Бетти Холланд подтвердила, что герб видела, и что герцог запретил женщинам этот герб где бы то ни было вышивать. Но не потому, что сын покусился на запретное, а потому, что герб был, по мнению герцога, скомпанован неправильно в отношении знаков Говардов.
Разумеется, графу тут же припомнили историю с трактирщицей, которая считала его принцем. Друзей герцога Говарда в совете больше не было, а враги и к ним примкнувшие искали всё и повсюду, лишь бы соорудить что-то, напоминающее настоящий государственный заговор и попытку переворота, а не просто игру с параграфами закона.
Перед самым Рождеством в Лондон вернулся король, только-только пришедший в себя от приступа общего воспаления, вызванного незаживающей раной в ноге. Королева с ее насквозь протестантским двором была отправлена прочь, в Гринвич. Но от Сеймуров и той реальности, что именно они сейчас имеют власть при дворе, королю было никуда не деться. Да и хотел ли он? Как бы старый Гарри ни относился к Эдварду и Томасу Сеймурам, он знал, что ради племянника они костьми лягут - потому что без племянника они ничто и никто. То есть, с врагами Сеймуров надо было разбираться.
![](http://static.diary.ru/userdir/8/4/9/4/849469/76065678.jpg)
Эдвард Сеймур
Король, как обычно, персонально занялся той частью дела против Норфолков, которая была ему интересна, и в которой он был экспертом - геральдикой. Он обложился литературой, списками прецедентов и обычаев использования и компиляции гербов, и персонально, очень профессионально разобрал то, что сделал своим тайным гербом граф Суррей. Его письменный анализ сохранился, но он слишком специфичен для человека, от геральдики далекого, и я его опущу. Вывод короля был однозначен: герб был сделан с ошибками и серьезными допущениями.

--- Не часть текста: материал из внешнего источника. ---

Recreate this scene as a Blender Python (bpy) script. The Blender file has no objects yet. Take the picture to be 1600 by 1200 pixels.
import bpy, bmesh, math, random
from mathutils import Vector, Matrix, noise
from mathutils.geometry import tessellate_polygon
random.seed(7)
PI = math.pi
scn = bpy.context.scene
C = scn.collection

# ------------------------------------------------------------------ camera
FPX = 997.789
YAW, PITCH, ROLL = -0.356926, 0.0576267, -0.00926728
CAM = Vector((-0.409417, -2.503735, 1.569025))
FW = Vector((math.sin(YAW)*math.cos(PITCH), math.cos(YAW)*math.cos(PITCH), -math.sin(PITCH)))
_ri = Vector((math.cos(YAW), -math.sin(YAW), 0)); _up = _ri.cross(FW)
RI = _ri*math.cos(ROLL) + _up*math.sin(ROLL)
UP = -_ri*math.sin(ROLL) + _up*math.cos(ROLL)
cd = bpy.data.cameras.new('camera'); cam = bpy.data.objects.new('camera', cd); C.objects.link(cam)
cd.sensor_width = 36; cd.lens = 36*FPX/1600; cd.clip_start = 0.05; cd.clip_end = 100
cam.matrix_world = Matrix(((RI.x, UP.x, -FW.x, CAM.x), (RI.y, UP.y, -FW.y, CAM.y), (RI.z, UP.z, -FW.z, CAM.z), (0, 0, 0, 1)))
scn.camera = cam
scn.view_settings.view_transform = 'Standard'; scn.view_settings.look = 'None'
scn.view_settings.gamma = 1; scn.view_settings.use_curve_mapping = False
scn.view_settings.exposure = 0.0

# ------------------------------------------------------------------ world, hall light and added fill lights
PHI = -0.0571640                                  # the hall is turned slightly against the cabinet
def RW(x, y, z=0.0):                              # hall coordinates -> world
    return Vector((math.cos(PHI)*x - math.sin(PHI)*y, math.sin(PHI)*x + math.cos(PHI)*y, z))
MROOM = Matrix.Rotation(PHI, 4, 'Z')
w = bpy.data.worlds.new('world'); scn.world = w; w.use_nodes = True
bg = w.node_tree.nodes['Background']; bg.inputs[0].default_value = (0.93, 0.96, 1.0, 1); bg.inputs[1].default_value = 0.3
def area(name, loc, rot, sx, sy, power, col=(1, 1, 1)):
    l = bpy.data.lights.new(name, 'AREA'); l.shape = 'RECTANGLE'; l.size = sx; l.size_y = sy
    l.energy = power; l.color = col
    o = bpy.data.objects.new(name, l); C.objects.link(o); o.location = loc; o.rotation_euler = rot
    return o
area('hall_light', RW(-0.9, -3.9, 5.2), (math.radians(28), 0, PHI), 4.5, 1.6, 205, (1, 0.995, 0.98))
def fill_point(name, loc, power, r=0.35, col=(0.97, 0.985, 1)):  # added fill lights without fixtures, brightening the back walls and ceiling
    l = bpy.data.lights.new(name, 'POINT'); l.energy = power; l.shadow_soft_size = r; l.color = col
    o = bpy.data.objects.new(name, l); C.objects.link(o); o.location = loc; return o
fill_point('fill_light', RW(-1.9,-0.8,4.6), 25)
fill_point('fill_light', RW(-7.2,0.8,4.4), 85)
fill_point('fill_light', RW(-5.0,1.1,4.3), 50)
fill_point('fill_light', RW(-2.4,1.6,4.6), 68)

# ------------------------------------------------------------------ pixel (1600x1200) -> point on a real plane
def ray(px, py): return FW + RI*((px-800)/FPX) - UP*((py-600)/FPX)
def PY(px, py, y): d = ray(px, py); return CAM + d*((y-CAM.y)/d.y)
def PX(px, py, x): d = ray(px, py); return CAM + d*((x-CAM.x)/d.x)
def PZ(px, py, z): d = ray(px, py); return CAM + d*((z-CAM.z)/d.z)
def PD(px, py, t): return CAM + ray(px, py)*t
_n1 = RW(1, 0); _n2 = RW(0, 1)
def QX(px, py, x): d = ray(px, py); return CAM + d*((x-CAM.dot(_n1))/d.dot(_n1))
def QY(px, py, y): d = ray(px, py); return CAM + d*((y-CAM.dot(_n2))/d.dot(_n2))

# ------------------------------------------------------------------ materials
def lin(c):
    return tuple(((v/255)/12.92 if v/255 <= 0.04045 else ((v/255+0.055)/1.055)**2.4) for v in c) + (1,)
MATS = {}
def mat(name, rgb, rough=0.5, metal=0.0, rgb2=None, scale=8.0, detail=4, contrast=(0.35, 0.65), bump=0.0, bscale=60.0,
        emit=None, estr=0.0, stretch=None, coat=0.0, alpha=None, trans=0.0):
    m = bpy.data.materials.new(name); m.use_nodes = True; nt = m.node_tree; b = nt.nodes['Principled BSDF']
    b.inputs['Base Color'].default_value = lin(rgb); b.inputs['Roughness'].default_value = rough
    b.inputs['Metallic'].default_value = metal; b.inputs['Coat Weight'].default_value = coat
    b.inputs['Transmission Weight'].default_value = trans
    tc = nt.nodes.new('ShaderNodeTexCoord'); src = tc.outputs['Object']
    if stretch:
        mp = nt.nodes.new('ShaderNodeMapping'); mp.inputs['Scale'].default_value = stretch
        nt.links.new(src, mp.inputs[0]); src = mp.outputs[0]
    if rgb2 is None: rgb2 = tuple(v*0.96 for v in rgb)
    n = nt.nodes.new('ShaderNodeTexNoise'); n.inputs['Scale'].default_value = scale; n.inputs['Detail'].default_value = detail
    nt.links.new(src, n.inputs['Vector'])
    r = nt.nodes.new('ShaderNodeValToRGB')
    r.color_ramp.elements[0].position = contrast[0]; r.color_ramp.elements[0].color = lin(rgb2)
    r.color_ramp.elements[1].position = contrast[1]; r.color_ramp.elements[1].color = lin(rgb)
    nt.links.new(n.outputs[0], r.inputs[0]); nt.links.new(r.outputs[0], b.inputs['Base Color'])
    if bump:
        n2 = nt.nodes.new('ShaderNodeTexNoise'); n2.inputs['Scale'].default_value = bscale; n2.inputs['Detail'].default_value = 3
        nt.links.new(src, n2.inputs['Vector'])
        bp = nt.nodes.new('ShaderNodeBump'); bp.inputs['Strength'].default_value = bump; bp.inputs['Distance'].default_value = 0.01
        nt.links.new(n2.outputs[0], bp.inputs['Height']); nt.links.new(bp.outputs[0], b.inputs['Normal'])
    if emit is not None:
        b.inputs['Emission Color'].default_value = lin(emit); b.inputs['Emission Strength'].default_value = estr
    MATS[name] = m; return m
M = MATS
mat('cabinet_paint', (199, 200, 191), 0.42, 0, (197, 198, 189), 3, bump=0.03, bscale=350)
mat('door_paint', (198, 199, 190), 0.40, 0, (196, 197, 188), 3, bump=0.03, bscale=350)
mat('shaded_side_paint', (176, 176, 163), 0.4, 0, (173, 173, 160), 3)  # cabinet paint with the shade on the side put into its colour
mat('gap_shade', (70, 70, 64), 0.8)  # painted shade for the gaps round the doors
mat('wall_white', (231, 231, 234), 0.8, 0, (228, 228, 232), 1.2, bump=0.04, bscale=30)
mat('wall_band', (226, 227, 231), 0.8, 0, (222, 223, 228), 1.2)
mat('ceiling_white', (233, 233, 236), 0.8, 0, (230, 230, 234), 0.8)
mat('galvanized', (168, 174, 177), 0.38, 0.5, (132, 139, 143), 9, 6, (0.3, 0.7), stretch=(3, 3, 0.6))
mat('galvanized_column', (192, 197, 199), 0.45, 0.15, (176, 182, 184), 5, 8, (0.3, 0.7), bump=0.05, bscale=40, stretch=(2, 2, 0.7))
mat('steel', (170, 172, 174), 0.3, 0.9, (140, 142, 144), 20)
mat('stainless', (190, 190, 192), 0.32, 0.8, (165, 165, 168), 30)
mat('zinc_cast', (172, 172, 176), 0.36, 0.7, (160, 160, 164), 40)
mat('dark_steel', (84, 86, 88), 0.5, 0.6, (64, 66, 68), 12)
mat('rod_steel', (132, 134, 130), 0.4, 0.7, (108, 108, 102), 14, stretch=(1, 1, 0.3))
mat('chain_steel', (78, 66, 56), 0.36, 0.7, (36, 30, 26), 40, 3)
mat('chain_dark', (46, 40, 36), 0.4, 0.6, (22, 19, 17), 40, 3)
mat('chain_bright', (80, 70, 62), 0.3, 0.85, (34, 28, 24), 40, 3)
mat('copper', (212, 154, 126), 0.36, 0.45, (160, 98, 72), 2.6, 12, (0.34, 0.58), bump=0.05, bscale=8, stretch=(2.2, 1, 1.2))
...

Король оставил на документе и другие пометки, к гербу не относящиеся:
- «Если человек сказал следующие слова: «Когда король умрет, кто может лучше править принцем, чем мой отец или я» - это важно?»
- «извращение Королевского совета»
- «Если человек сказал о пожалованном дворянине: «Когда король умрет, я прикончу его немедленно» - это важно?»
Из заметок понятен если не ход мыслей короля, то хотя бы то, что обвинения ему были представлены в несколько более драматизированном виде, нежели прозвучавшие на суде.
Тем временем, граф Суррей, находившийся в башне св. Томаса в Тауэре, утворил неслыханное: он попытался из Тауэра бежать. Терять ему было, в общем-то, нечего. А возможность он углядел во время приватного заседания в сортире, который, в этой башне, удобно располагался всего в двух футах над рекой. Надо было только убить двоих человек, которые за ним присматривали. Граф приказал своему человеку, Мартину, пронести в Тауэр кинжал, спрятав его в бриджах. Потом Мартин должен был отправиться в док, нанять за любые деньги бот, и быть в определенном месте на реке около полуночи. К сожалению, Суррей и здесь был жестче на словах, чем на деле. Охранников он не убил, и они заметили, что кровать графа пуста, и успели его поймать за руки в тот критический момент, когда он уже почти просочился в клозетную дыру.
После этого графа заковали в кандалы, стоимость которых была скрупулезно добавлена к расходам на содержание Суррея в Тауэре. Кандалы, похоже, не были совсем уж массового производства, потому что обошлись казне в симпатичную сумму 13 фунтов 6 шиллингов и 8 пенсов. Из записей лейтенанта Тауэра также понятно, что апартаменты графа были не лишены удобств. Там даже гобелены на стены повесили, хорошую посуду обеспечили, и спроворили узнику накидку из черного сатина на меху. Граф ждал свой судный день в относительном комфорте.